Le retour. Nous pouvons revenir du côté de la rivière et aller sur la place de l'Àngel, l'un des centres névralgiques de Tortosa, où se trouvait initialement la fontaine gothique qui est maintenant adossée au Palau Oliver de Boteller, dans la rue Doctor Ferran. Les habitants, jusqu'à présent réfugiés dans les montagnes, regagnent la ville. Nombre d'entre eux trouveront leurs maisons inhabitables et leurs biens saccagés. Mais ils ne reviendront pas tous. Certains, parce qu'ils avaient tout perdu, et d'autres à cause de la répression et de l'exil.
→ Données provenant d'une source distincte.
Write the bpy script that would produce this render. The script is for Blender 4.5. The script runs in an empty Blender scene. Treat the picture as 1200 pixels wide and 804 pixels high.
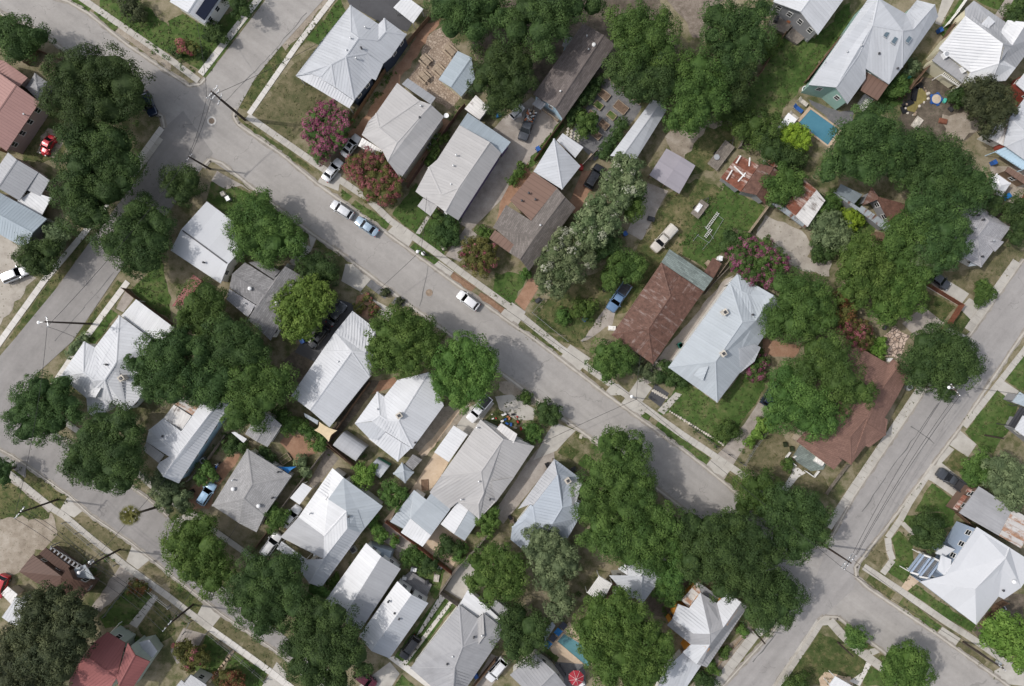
import bpy, math, random
import numpy as np
from mathutils import Vector
RN = random.Random(11)
NP = np.random.default_rng(5)
CAMH = 120.0; MPP = 0.15
SC = bpy.context.scene
COL = SC.collection
FR = {'': (0, 0, 1.0), 'A': (0, 160, 5.36), 'B': (330, 0, 3.655), 'C': (470, 100, 3.655), 'D': (700, 280, 4.02), 'E': (60, 330, 4.73),
  'F': (150, 450, 4.465), 'G': (310, 510, 4.02), 'H': (330, 350, 3.829), 'I': (430, 470, 4.018), 'J': (370, 620, 4.37), 'K': (560, 520, 5.36),
  'L': (680, 630, 4.623), 'M': (900, 380, 4.467), 'N': (1040, 560, 4.469), 'O': (920, 0, 4.021), 'P': (820, 160, 4.465)}
for i_ in range(6):
 for j_ in range(4):
  FR['%d%d' % (i_, j_)] = (200 * i_, (0, 200, 400, 604)[j_], 4.02)
def topx(f, x, y):
 ox, oy, s = FR[f]
 return ox + x / s, oy + y / s
def at(X, Y, z=0.0):
 k = MPP * (CAMH - z) / CAMH
 return ((X - 600) * k, (402 - Y) * k, z)
def g(f, x, y, z=0.0):
 X, Y = topx(f, x, y)
 return at(X, Y, z)
def pts(f, s, z=None):
 """'x,y x,y' -> list of ground points (metres)"""
 out = []
 for t in s.split():
  v = [float(q) for q in t.split(',')]
  out.append(g(f, v[0], v[1], v[2] if len(v) > 2 else (z or 0.0)))
 return out
def poly2(P):
 a = 0
 for i in range(len(P)):
  x0, y0 = P[i][:2]; x1, y1 = P[(i + 1) % len(P)][:2]
  a += x0 * y1 - x1 * y0
 return a / 2
class MB:
 def __init__(self):
  self.v = []; self.f = []; self.m = []; self.uv = {}
 def face(self, P, m=0, uv=None):
  i = len(self.v)
  self.v.extend([tuple(p) for p in P])
  if uv is not None: self.uv[len(self.f)] = uv
  self.f.append(tuple(range(i, i + len(P)))); self.m.append(m)
 def box(self, c, s, rz=0.0, m=0, taper=1.0):
  cx, cy, cz = c; hx, hy, hz = s[0] / 2, s[1] / 2, s[2] / 2
  ca, sa = math.cos(rz), math.sin(rz)
  P = []
  for dz, t in ((-hz, 1.0), (hz, taper)):
   for dx, dy in ((-hx, -hy), (hx, -hy), (hx, hy), (-hx, hy)):
    x, y = dx * t, dy * t
    P.append((cx + x * ca - y * sa, cy + x * sa + y * ca, cz + dz))
  i = len(self.v); self.v.extend(P)
  for q in ((3, 2, 1, 0), (4, 5, 6, 7), (0, 1, 5, 4), (1, 2, 6, 5), (2, 3, 7, 6), (3, 0, 4, 7)):
   self.f.append(tuple(i + k for k in q)); self.m.append(m)
 def bar(self, a, b, w, h=None, m=0):
  """rectangular bar from a to b"""
  h = h or w
  a = Vector(a); b = Vector(b); d = (b - a)
  if d.length < 1e-6: return
  d.normalize()
  up = Vector((0, 0, 1)) if abs(d.z) < 0.95 else Vector((1, 0, 0))
  s = d.cross(up).normalized(); u = s.cross(d).normalized()
  i = len(self.v)
  for p in (a, b):
   for q, r in ((-1, -1), (1, -1), (1, 1), (-1, 1)):
    self.v.append(tuple(p + s * (q * w / 2) + u * (r * h / 2)))
  for q in ((0, 1, 2, 3), (7, 6, 5, 4), (4, 5, 1, 0), (5, 6, 2, 1), (6, 7, 3, 2), (7, 4, 0, 3)):
   self.f.append(tuple(i + k for k in q)); self.m.append(m)
 def tube(self, P, rad, n=8, m=0, cap=True):
  """tube along points with radii"""
  P = [Vector(p) for p in P]
  if not hasattr(rad, '__len__'): rad = [rad] * len(P)
  rings = []
  for k, p in enumerate(P):
   d = (P[min(k + 1, len(P) - 1)] - P[max(k - 1, 0)]).normalized()
   up = Vector((0, 0, 1)) if abs(d.z) < 0.9 else Vector((1, 0, 0))
   s = d.cross(up).normalized(); u = s.cross(d)
   i = len(self.v)
   for q in range(n):
    t = 2 * math.pi * q / n
    self.v.append(tuple(p + (s * math.cos(t) + u * math.sin(t)) * rad[k]))
   rings.append(i)
  for k in range(len(P) - 1):
   for q in range(n):
    r = (q + 1) % n
    self.f.append((rings[k] + q, rings[k] + r, rings[k + 1] + r, rings[k + 1] + q)); self.m.append(m)
  if cap:
   self.f.append(tuple(rings[0] + q for q in range(n - 1, -1, -1))); self.m.append(m)
   self.f.append(tuple(rings[-1] + q for q in range(n))); self.m.append(m)
 def lathe(self, c, prof, n=16, m=0):
  """profile list of (r,z) about vertical axis"""
  rings = []
  for r, z in prof:
   i = len(self.v)
   for q in range(n):
    t = 2 * math.pi * q / n
    self.v.append((c[0] + r * math.cos(t), c[1] + r * math.sin(t), c[2] + z))
   rings.append(i)
  for k in range(len(prof) - 1):
   for q in range(n):
    r = (q + 1) % n
    self.f.append((rings[k] + q, rings[k] + r, rings[k + 1] + r, rings[k + 1] + q)); self.m.append(m)
  self.f.append(tuple(rings[0] + q for q in range(n - 1, -1, -1))); self.m.append(m)
  self.f.append(tuple(rings[-1] + q for q in range(n))); self.m.append(m)
 def prism(self, P, z0, z1, m=0):
  if poly2(P) < 0: P = P[::-1]
  n = len(P)
  self.face([(p[0], p[1], z1) for p in P], m)
  self.face([(p[0], p[1], z0) for p in P[::-1]], m)
  for i in range(n):
   a, b = P[i], P[(i + 1) % n]
   self.face([(a[0], a[1], z0), (b[0], b[1], z0), (b[0], b[1], z1), (a[0], a[1], z1)], m)
 def build(self, name, mats, parent=None, origin=(0, 0, 0), smooth=False):
  me = bpy.data.meshes.new(name)
  ox, oy, oz = origin
  me.from_pydata([(x - ox, y - oy, z - oz) for x, y, z in self.v], [], self.f)
  if not isinstance(mats, (list, tuple)): mats = [mats]
  for mm in mats: me.materials.append(mm if not isinstance(mm, str) else M[mm])
  me.polygons.foreach_set('material_index', self.m)
  if self.uv:
   uvl = me.uv_layers.new(name='UVMap')
   for fi, uv in self.uv.items():
    p = me.polygons[fi]
    for k, li in enumerate(p.loop_indices):
     uvl.data[li].uv = uv[k]
  if smooth: me.polygons.foreach_set('use_smooth', [True] * len(me.polygons))
  me.update()
  o = bpy.data.objects.new(name, me); COL.objects.link(o)
  if parent is not None: o.parent = parent
  else: o.location = origin
  return o
def tag(o, label=None, cat=None, group=None, kind=None):
 if label: o['label'] = label
 if cat: o['category'] = cat
 if group: o['group'] = group
 if kind: o['kind'] = kind
 return o
def thing(name, label, cat, loc=(0, 0, 0), rz=0.0, group=None):
 o = bpy.data.objects.new(name, None); COL.objects.link(o)
 o.empty_display_size = 0.5
 o.location = loc; o.rotation_euler = (0, 0, rz)
 return tag(o, label, cat, group)
def copy_tree(o, parent=None):
 c = o.copy(); COL.objects.link(c)
 if parent is not None: c.parent = parent
 for ch in list(o.children): copy_tree(ch, c)
 return c
M = {}
def nt(name):
 m = bpy.data.materials.new(name); m.use_nodes = True
 t = m.node_tree; t.nodes.clear()
 out = t.nodes.new('ShaderNodeOutputMaterial'); b = t.nodes.new('ShaderNodeBsdfPrincipled')
 t.links.new(b.outputs[0], out.inputs[0])
 M[name] = m
 return m, t, b
def N(t, typ, **kw):
 n = t.nodes.new(typ)
 for k, v in kw.items():
  if k.startswith('i_'):
   key = k[2:]
   n.inputs[int(key) if key.isdigit() else key.replace('_', ' ')].default_value = v
  else: setattr(n, k, v)
 return n
def mapping(t, src, scale):
 mp = N(t, 'ShaderNodeMapping'); mp.inputs['Scale'].default_value = scale
 t.links.new(src, mp.inputs['Vector'])
 return mp.outputs[0]
def noise(t, src, scale, detail=4.0, rough=0.6):
 n = N(t, 'ShaderNodeTexNoise'); n.inputs['Scale'].default_value = scale
 n.inputs['Detail'].default_value = detail; n.inputs['Roughness'].default_value = rough
 t.links.new(src, n.inputs['Vector'])
 return n.outputs[0]
def ramp(t, src, stops):
 r = N(t, 'ShaderNodeValToRGB'); e = r.color_ramp.elements
 while len(e) > 1: e.remove(e[-1])
 e[0].position = stops[0][0]; e[0].color = col(stops[0][1])
 for p, c in stops[1:]:
  q = e.new(p); q.color = col(c)
 t.links.new(src, r.inputs[0])
 return r.outputs[0]
def col(c):
 if not hasattr(c, '__len__'): c = (c, c, c)
 return tuple(c) + ((1.0,) if len(c) == 3 else ())
def mix(t, fac, a, b, mode='MIX'):
 n = N(t, 'ShaderNodeMix', data_type='RGBA', blend_type=mode)
 for val, idx in ((fac, 0), (a, 6), (b, 7)):
  if hasattr(val, 'links'): t.links.new(val, n.inputs[idx])
  elif idx == 0: n.inputs[0].default_value = val
  else: n.inputs[idx].default_value = col(val)
 return n.outputs[2]
def mth(t, op, a, b=0.0, c=None):
 n = N(t, 'ShaderNodeMath', operation=op)
 for k, v in enumerate((a, b) if c is None else (a, b, c)):
  if hasattr(v, 'links'): t.links.new(v, n.inputs[k])
  else: n.inputs[k].default_value = v
 return n.outputs[0]
def bump(t, b, h, strength=0.3, dist=0.05):
 n = N(t, 'ShaderNodeBump'); n.inputs['Strength'].default_value = strength; n.inputs['Distance'].default_value = dist
 t.links.new(h, n.inputs['Height']); t.links.new(n.outputs[0], b.inputs['Normal'])
def plain(name, c, rough=0.6, metal=0.0, vary=0.12, scale=3.0, spec=0.3):
 m, t, b = nt(name)
 tc = N(t, 'ShaderNodeTexCoord')
 n = noise(t, tc.outputs['Object'], scale, 5)
 c = col(c)
 lo = tuple(x * (1 - vary) for x in c[:3]); hi = tuple(min(1, x * (1 + vary)) for x in c[:3])
 t.links.new(ramp(t, n, [(0.3, lo), (0.7, hi)]), b.inputs['Base Color'])
 b.inputs['Roughness'].default_value = rough; b.inputs['Metallic'].default_value = metal
 b.inputs['Specular IOR Level'].default_value = spec
 return m
def pos(t):
 return N(t, 'ShaderNodeNewGeometry').outputs['Position']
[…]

À Tortosa, le maire Josep Rodríguez, le conseiller municipal et juge Francesc Cabanes, le médecin et conseiller municipal Primitiu Sabaté et le journaliste Sebastià Campos Terré, entre autres, furent condamnés à mort et fusillés après un Conseil de Guerre plus que sommaire.
La reconstruction. Nous finissons notre route sur la Plaça Espanya, là où se trouve le centre administratif et les bâtiments de la Mairie, de la Poste et d'agence de la compagnie de téléphone Telefònica. C'est un espace où apparaît clairement le travail et le style de la reconstruction de la ville après la guerre. Tortosa était dans un état catastrophique. Parmi les 4 000 recensés dans le centre-ville, environ 3 000 bâtiments avaient subi des dégâts. Parmi les bâtiments nobles, à l'exception des Collèges royaux, où ont été emprisonnés au début de la Guerre Civile les citoyens de droite avant d'être jugés, aucun bâtiment ne fut épargné par les bombardements. La Direction Générale des Régions Dévastées fut l'organisme créé par la nouvelle administration franquiste pour reconstruire les villes et les infrastructures touchées par la guerre. Les travaux de reconstruction physique de la ville se sont prolongés jusqu'à la fin des années 1950. Mais la population devra attendre bien plus longtemps pour surmonter le traumatisme qu'elle a vécu.